DIRECTIONS FOR THIS TASK: Pick out each line with the word "picture" from the material that follows.

MATERIAL FOR THIS TASK:
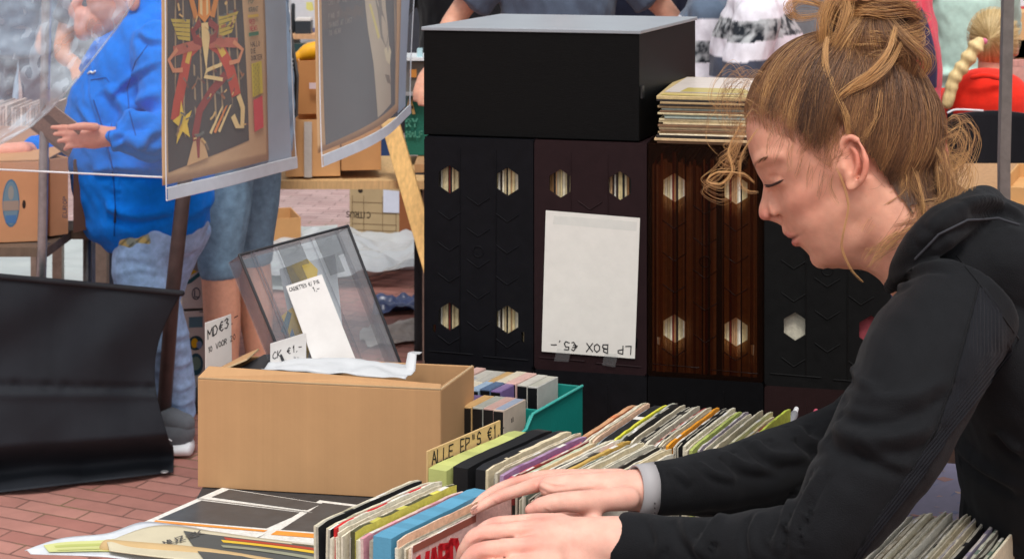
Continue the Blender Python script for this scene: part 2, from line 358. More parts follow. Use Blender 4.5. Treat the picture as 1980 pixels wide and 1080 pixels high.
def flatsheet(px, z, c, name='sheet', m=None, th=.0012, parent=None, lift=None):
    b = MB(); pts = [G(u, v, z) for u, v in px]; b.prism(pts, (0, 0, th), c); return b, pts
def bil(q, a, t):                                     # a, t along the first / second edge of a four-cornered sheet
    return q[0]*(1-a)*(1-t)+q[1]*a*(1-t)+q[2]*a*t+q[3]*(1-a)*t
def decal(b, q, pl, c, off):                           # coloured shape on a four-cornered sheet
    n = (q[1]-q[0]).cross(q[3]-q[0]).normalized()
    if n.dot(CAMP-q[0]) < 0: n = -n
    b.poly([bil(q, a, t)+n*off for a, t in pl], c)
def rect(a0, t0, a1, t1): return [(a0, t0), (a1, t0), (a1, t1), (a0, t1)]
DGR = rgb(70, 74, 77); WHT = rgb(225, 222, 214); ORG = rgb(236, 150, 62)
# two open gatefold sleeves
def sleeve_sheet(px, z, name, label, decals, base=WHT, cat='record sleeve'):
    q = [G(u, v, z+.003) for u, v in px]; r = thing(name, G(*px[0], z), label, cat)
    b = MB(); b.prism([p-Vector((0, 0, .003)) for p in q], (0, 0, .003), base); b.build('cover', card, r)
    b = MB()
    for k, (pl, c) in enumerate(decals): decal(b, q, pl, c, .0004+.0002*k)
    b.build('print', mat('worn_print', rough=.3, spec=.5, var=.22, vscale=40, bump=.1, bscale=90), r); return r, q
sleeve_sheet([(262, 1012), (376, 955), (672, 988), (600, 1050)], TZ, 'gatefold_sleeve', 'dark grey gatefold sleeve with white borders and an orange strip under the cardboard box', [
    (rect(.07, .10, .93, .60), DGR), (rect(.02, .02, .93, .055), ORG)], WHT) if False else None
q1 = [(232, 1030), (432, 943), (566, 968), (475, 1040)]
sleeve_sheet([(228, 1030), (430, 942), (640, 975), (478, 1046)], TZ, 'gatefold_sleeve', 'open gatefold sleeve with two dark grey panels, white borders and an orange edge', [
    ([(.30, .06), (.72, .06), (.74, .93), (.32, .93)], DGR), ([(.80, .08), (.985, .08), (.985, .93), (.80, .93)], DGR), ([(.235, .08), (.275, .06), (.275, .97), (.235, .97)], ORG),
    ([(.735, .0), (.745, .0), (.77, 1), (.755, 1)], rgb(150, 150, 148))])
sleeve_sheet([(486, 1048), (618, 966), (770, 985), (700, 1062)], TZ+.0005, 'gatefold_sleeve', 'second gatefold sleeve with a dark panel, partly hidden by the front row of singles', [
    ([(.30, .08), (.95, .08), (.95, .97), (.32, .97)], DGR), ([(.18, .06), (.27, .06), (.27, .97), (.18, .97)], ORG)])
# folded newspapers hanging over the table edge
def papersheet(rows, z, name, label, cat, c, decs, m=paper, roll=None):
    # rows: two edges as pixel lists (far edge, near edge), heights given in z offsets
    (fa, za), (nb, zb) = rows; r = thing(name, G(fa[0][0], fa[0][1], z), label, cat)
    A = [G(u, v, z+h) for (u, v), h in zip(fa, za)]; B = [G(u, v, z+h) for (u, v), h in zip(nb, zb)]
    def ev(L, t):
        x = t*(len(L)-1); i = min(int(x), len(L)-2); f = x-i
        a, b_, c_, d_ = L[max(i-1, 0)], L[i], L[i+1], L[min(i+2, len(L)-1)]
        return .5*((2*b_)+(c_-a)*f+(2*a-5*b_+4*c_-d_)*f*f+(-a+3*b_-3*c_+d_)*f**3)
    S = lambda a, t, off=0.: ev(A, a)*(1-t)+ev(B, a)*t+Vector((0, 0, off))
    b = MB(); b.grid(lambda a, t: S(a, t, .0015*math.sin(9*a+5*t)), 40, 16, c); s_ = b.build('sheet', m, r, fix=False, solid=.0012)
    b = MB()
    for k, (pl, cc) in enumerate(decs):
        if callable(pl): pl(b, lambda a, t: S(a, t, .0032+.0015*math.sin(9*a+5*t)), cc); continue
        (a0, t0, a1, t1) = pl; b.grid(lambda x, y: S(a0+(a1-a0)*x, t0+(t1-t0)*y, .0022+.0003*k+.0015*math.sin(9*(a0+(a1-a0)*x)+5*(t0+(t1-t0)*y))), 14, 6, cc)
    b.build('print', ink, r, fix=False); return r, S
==
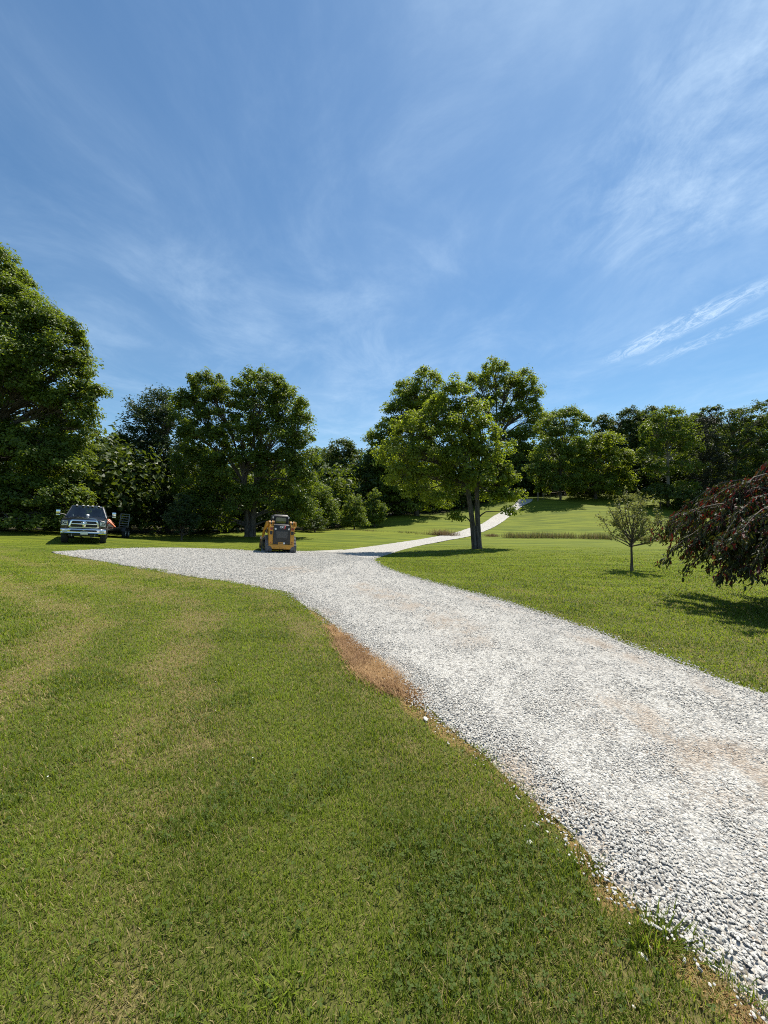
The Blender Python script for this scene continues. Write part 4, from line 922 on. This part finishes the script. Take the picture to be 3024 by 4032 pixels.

THE REPLY:
Continue the Blender Python script for this scene: part 2, from line 358. More parts follow. Use Blender 4.5. Treat the picture as 1980 pixels wide and 1080 pixels high.
The Blender Python script for this scene continues. Write part 4, from line 922 on. This part finishes the script. Take the picture to be 3024 by 4032 pixels.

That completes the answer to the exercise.